Deferred revenue related to the pipeline
of franchise stores to be opened pursuant to executed Letters of Intent
and Franchise Agreements was approximately $5 million at December 31,
2008, an increase of approximately $1 million or 17% from $4 million at
December 31, 2007.
Revenues relating to NexCen's consumer
branded licensing business, which consisted of Bill Blass and Waverly,
are being reported as discontinued operations due to the sale of those
businesses completed in 2008.
Material Increases in Operating Expenses
The
company said its efforts in 2008 to stabilize its financial condition,
enhance its liquidity and position itself for long-term viability and
future growth had a significant negative impact on its 2008 financial
results.
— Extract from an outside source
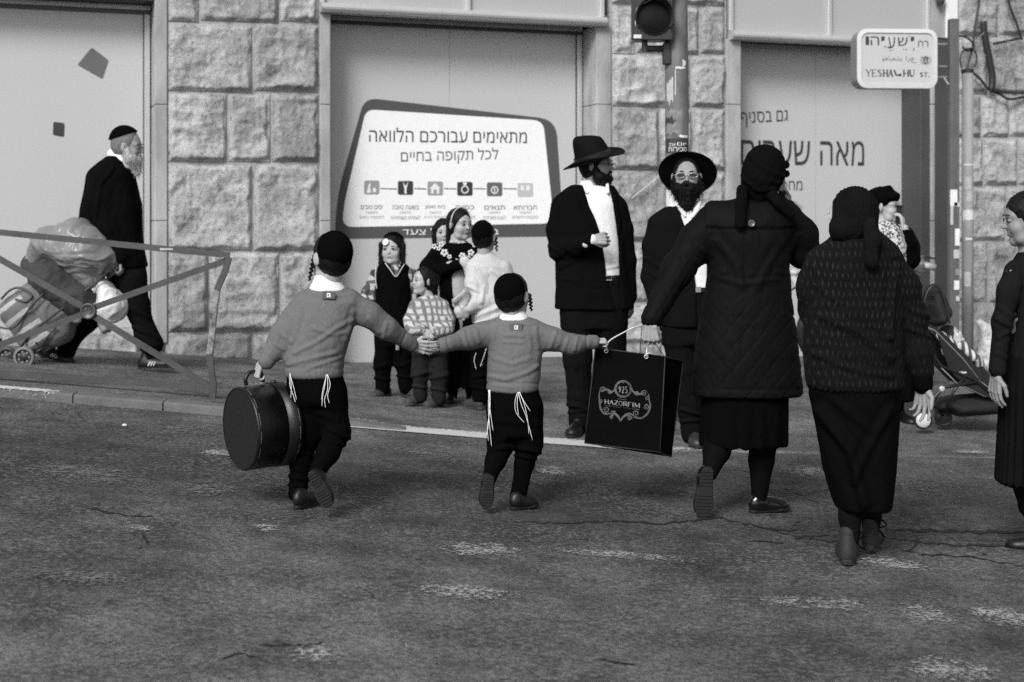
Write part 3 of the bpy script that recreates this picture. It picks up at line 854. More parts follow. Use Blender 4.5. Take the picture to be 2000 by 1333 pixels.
def placed(name, label, cat, **kw):
    o = empty(name, (0, 12.627, 0), TH, label, cat, **kw); return o

# big loan advertisement on the second window
ad = placed("window_poster", "large dark-framed advertisement with a row of icons on the middle shop window", "poster")
wall_poly([(712, 191), (1086, 234), (1101, 462), (655, 467), (655, 395)], M_band, ad, "poster_border", RV - .003, [26, 34, 2, 4, 60])
wall_poly([(715, 214), (1061, 236), (1082, 437), (668, 444), (672, 400)], M_face, ad, "poster_face", RV - .005, [18, 20, 24, 22, 14])
VT = RV - .0075
T = lambda b, x0, x1, yt, yb, yr, m_, bold=0: wall_text(b, x0, x1, yt, yb, yr, m_, ad, bold, VT)
T("מתאימים עבורכם הלוואה", 721, 1029, 249, 277, 280, M_ink, .022)
T("לכל תקופה בחיים", 783, 973, 293, 323, 318, M_inkg, .0)
icons = [(726, M_inkl), (792, M_ink), (850, M_inkl), (908, M_ink), (966, M_inkg), (1026, print_mat("icon_pale", .5))]
caps = [("ימים טובים", "הלוואה", "לתקופת החגים", 47), ("בשעה טובה", "הלוואה", "לשמחות משפחתיות", 58), ("בית נאמן", "הלוואה", "לקניית דירה", 44),
        ("כפייה", "הלוואה", "לכל מטרה", 40), ("תנאים", "הלוואה", "לזוגות מאורסים", 44), ("חברותא", "הלוואה", "לתקופת הלימודים", 50)]
for k, ((ix, im), (c1, c2, c3, cw)) in enumerate(zip(icons, caps)):
    iy = 366 + k * .9
    wall_poly([(ix-15, iy-13), (ix+15, iy-13), (ix+15, iy+14), (ix-15, iy+14)], im, ad, "icon", VT, 4)
    q = lambda pts, nm="icon_mark": wall_poly([(ix + a, iy + b) for a, b in pts], M_white, ad, nm, VT - .0025)
    if k == 0: q([(-10, 11), (-6, -4), (-2, -9), (-3, 0), (-1, 11)]); q([(2, 2), (8, 2), (9, 10), (3, 10)])
    if k == 1: q([(-5, -11), (0, -3), (5, -11), (2, 2), (2, 12), (-2, 12), (-2, 2)])
    if k == 2: q([(0, -10), (11, 1), (8, 1), (8, 11), (3, 11), (3, 3), (-3, 3), (-3, 11), (-8, 11), (-8, 1), (-11, 1)])
    if k in (3, 4):
        m = MB(); c0 = W(ix, iy + 2, VT - .0025)
        rr = .036; V = []
        for a in range(20):
            an = a * math.pi / 10
            for r_ in (rr, rr * .72): V.append((c0[0] + r_ * math.cos(an), VT - .003, c0[1] + r_ * math.sin(an)))
        m.add(V, [(2*a, 2*a+1, (2*a+3) % 40, (2*a+2) % 40) for a in range(20)]); m.build("icon_mark", M_white, ad)
        q([(-3, -12), (3, -12), (4, -9), (0, -5), (-4, -9)]) if k == 3 else q([(-1, -3), (1, -3), (1, 7), (-1, 7)])
    if k == 5: q([(-9, -8), (-2, -7), (-2, 3), (-9, 2)]); q([(2, -7), (9, -8), (9, 2), (2, 3)])
    wall_text(c1, ix - cw * .45, ix + cw * .45, 401 + k*.2, 409 + k*.2, 409 + k*.2, M_inkg, ad, .02, VT)
    wall_text(c2, ix - 11, ix + 11, 412, 418, 418, M_inkl, ad, 0, VT)
    wall_text(c3, ix - cw * .5, ix + cw * .5, 421, 429, 429, M_inkl, ad, 0, VT)
for (x0, _), (x1, _) in zip(icons[:-1], icons[1:]):
    wall_poly([(x0 + 17, 367.5), (x1 - 17, 368.5), (x1 - 17, 370.5), (x0 + 17, 369.5)], M_inkg, ad, "icon_link", VT)
wall_text("בשבילך בכל צעד", 786, 974, 446, 463, 462, M_white, ad, .01, VT)
# third window lettering
ad2 = placed("window_lettering", "large plain black lettering across the right shop window", "lettering")
wall_text("גם בסניף", 1447, 1539, 220, 250, 245, M_ink, ad2, .0)
wall_text("מאה שערים", 1392 + 55, 1688, 273, 322, 324, M_ink, ad2, .012)
wall_text("מחכים לכם", 1462, 1567, 348, 371, 372, M_ink, ad2, .0)
for px, mt, lb in [([(179, 93), (212, 118), (200, 155), (151, 127)], M_inkg, "large grey tilted square sticker high on the left window"),
               ([(104, 238), (126, 241), (125, 268), (103, 264)], M_ink, "small black square sticker on the left window behind the old man"),
               ([(1552, 392), (1569, 406), (1558, 419), (1545, 404)], M_inkl, "small grey square sticker on the right window under the lettering")]:
    s_ = placed("window_sticker", lb, "sticker"); wall_poly(px, mt, s_, "sticker_film", RV - .003, 4)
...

The company's total operating expenses increased materially in
2008, as compared to 2007, due primarily to impairment related to
intangible assets, significant increases in restructuring charges, loss
on the sale of Bill Blass and Waverly, and increased professional fees
related to internal and external investigations and the restructuring
of its debt facility.
Decreases in Value of Intangible Assets
The
company expects that its balance sheet as of December 31, 2008 will
reflect significant reductions in the value of its intangibles, which
comprise its principal assets, due to anticipated impairment charges of
approximately $242 million in 2008 and the sale of the Bill Blass and
Waverly businesses. The anticipated loss on sale for those businesses
is approximately $7 million.
Hall stated, “The past year was a
significant transition year for NexCen as the company went through
dramatic change, including restructuring its debt facility, narrowing
its strategic focus on franchising and completing the sale of Bill
Blass and Waverly to reduce the company's debt. While our 2008 results
will reflect significant losses as a result of the additional expenses
and charges that the company incurred as a result of these actions, we
believe we have entered 2009 as a stronger company.”
The company
announced that it anticipates being able to file with the Securities
and Exchange Commission (SEC) by July 31, 2009 an amended Annual Report
on Form 10-K/A for the year ended December 31, 2007, which will include
a restatement of its 2007 financial results. The company anticipates
being able to file by August 31, 2009 its Annual Report on Form 10-K
for the year ended December 31, 2008 and its Quarterly Report on Form
10-Q for the quarter ending March 31, 2009.
The company plans to
hold an investor conference call following each of these filings to
review in greater detail the respective financial and operating results.